Do Leitz use spherical aberration before after stop to deblur and increase re...
Hi Mustafa,
If I'm following you correctly, the theory is to design an imaging lens as part of a system, and move some of the aberration correction into post-processing (performed by camera electronics). The lens corrects everything but spherical aberration, which is a simpler design problem. The amount of spherical aberration is known, and used to generate the point spread function of the lens. Then, when the digital image is captured, spherical aberration is corrected in post-processing by deconvolution of the image with the point spread function. The only issue with leaving SA3 in corrected is that it looks a lot like defocus from a design standpoint. The result would be significant image artifacts for out of focus parts of the scene.

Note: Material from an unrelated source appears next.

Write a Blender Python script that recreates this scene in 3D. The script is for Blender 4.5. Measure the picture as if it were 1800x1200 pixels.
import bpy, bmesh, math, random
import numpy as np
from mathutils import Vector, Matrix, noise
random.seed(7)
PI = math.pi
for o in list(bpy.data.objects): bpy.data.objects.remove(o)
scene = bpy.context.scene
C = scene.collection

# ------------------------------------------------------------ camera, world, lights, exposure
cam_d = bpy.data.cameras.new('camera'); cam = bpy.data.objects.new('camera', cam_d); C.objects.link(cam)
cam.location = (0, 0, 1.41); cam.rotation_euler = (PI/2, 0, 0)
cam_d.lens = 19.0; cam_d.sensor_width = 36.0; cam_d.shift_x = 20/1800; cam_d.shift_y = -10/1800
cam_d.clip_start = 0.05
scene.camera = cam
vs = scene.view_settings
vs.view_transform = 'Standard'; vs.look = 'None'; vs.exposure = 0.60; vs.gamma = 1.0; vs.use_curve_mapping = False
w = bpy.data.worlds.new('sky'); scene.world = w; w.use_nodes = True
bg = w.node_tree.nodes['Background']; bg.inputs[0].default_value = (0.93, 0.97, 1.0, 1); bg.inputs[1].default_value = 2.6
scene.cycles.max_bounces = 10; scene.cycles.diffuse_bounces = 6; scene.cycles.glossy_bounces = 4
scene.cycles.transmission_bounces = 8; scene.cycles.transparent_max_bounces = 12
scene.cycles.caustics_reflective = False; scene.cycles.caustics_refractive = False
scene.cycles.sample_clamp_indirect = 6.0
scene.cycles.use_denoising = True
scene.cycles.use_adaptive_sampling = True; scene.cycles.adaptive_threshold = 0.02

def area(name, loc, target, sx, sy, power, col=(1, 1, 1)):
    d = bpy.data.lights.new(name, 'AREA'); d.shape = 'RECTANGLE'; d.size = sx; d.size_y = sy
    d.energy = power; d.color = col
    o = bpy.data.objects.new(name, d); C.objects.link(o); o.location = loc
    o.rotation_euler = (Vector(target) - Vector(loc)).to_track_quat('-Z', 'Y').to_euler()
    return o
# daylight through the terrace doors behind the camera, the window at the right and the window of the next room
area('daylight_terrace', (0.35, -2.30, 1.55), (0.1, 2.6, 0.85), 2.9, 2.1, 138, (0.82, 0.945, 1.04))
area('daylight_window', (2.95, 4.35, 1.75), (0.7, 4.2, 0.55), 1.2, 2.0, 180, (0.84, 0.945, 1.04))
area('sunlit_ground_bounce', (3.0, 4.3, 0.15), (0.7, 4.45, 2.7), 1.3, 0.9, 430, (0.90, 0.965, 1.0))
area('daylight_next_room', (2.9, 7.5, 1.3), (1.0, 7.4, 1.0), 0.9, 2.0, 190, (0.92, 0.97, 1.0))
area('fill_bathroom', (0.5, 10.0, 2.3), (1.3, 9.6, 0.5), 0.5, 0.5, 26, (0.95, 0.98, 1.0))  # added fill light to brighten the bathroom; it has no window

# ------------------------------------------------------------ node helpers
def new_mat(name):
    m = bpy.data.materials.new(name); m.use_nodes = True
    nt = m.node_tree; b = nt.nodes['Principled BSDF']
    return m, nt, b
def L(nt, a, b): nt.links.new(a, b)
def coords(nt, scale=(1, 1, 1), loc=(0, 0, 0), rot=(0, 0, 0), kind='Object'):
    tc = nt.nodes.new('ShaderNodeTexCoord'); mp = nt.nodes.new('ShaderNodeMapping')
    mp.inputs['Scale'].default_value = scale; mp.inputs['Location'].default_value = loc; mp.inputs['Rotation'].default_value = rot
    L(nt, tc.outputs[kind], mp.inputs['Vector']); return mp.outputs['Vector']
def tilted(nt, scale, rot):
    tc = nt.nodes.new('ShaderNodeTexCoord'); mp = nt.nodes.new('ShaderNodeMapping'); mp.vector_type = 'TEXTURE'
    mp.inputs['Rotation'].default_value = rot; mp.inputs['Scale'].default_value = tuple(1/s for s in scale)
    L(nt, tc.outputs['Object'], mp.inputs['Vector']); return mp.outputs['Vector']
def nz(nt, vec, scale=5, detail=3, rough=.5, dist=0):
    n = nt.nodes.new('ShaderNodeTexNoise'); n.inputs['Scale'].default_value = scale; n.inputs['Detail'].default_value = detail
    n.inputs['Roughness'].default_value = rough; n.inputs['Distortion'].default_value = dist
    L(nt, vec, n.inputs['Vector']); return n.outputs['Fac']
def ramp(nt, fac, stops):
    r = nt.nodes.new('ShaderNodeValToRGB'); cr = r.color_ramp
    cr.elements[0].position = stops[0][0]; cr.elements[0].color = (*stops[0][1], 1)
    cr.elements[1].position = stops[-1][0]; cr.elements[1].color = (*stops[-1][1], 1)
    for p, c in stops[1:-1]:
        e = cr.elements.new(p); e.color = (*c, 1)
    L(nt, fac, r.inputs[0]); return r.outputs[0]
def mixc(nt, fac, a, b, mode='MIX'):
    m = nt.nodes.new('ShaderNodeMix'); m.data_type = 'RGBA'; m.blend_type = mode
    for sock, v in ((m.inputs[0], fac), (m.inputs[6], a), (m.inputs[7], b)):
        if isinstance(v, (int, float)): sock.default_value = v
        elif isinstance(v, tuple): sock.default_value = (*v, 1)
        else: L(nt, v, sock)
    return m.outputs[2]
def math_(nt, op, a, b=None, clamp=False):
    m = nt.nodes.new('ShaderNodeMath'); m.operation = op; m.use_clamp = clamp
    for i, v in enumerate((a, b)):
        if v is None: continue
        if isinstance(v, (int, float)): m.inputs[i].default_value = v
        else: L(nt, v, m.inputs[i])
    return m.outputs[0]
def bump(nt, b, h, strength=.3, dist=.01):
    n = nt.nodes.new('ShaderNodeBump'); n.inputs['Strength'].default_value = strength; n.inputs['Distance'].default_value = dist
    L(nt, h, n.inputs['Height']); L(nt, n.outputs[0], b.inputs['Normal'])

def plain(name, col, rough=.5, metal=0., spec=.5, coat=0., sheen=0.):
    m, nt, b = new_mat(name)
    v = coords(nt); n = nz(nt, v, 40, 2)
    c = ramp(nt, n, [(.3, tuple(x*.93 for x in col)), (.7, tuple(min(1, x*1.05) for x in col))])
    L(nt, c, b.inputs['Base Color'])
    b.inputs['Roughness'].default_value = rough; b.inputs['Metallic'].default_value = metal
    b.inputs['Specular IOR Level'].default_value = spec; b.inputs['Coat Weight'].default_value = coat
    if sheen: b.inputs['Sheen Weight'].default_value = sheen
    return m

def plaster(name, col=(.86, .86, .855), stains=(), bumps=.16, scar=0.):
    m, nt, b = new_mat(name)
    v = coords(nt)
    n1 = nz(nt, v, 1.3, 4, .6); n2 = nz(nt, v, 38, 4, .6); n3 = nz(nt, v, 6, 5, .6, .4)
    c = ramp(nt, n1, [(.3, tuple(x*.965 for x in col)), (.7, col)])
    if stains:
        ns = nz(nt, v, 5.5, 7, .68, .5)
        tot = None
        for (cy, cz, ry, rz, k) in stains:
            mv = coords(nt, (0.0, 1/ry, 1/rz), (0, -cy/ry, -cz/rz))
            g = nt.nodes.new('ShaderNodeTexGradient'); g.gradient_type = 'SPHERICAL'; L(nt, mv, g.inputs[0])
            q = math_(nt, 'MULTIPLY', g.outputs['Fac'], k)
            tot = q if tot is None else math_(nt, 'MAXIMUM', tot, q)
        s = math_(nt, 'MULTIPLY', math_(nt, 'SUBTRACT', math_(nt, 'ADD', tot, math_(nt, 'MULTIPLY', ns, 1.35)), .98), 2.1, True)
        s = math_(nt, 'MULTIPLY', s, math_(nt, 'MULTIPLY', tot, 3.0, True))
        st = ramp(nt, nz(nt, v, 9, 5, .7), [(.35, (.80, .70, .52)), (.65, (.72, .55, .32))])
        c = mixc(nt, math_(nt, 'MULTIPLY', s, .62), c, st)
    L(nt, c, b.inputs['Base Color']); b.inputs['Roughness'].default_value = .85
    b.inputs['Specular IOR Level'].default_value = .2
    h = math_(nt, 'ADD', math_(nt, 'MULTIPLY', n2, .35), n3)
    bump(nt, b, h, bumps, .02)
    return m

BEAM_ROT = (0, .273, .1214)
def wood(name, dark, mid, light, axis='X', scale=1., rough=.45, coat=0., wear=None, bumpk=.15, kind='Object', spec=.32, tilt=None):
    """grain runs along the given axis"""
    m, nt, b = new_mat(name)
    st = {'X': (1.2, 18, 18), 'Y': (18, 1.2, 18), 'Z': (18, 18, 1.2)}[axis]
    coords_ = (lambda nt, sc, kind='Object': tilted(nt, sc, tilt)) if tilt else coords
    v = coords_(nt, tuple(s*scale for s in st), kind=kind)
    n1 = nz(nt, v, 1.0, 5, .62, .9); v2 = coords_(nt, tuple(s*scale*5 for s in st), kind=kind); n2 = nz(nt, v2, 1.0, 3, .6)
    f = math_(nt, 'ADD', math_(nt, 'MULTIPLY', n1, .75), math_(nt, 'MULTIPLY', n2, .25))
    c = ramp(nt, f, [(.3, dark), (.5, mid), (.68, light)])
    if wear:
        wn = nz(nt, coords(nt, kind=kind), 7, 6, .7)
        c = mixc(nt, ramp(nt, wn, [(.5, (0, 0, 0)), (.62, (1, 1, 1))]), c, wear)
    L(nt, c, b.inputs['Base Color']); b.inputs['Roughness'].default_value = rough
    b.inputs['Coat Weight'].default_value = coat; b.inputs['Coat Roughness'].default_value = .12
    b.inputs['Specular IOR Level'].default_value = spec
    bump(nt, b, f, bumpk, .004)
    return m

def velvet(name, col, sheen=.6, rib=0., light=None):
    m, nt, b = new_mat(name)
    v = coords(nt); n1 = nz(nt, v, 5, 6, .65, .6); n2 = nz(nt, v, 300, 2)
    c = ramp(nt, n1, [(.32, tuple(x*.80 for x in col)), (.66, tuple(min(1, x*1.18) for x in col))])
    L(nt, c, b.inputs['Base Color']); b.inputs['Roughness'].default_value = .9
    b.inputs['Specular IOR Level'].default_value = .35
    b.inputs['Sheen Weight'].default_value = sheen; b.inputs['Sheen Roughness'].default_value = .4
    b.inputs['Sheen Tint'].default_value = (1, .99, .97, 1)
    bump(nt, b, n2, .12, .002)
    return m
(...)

This is similar in theory to the technique used by smart phone cameras to generate such nice images out of such a small lens....although the optic is design with a more unique point spread function for reasons described above. It's a hot spot of research in optical design, because there are significant gains to be made in simplifying lens designs. Imagine an optic with Summicron-like performance but only using three pieces of glass. Look up "computational imaging".
For the classic Summicron design (including the design you describe above), this isn't what's going on. Obviously you can't post-process for a fine-looking negative. The Summicron is a double gauss, with SA3 traditionally found as you describe. Correcting it isn't a very difficult problem to solve. For a fast double gauss, there is a lot of residual SA3 present which you have seen. You would think the imagery doesn't look good but the solution is to use higher order spherical aberration (which doesn't show up in your plots) to balance out SA3.
Odd aberrations like coma and distortion are corrected perfectly in a double gauss by symmetry of the design about the stop. Higher-index glass (and lower dispersion) helps correct color and reduces steepness of surface curvature on the lenses which helps tolerances in assembly too.
Btw can you link to the paper? It'd be interesting to read.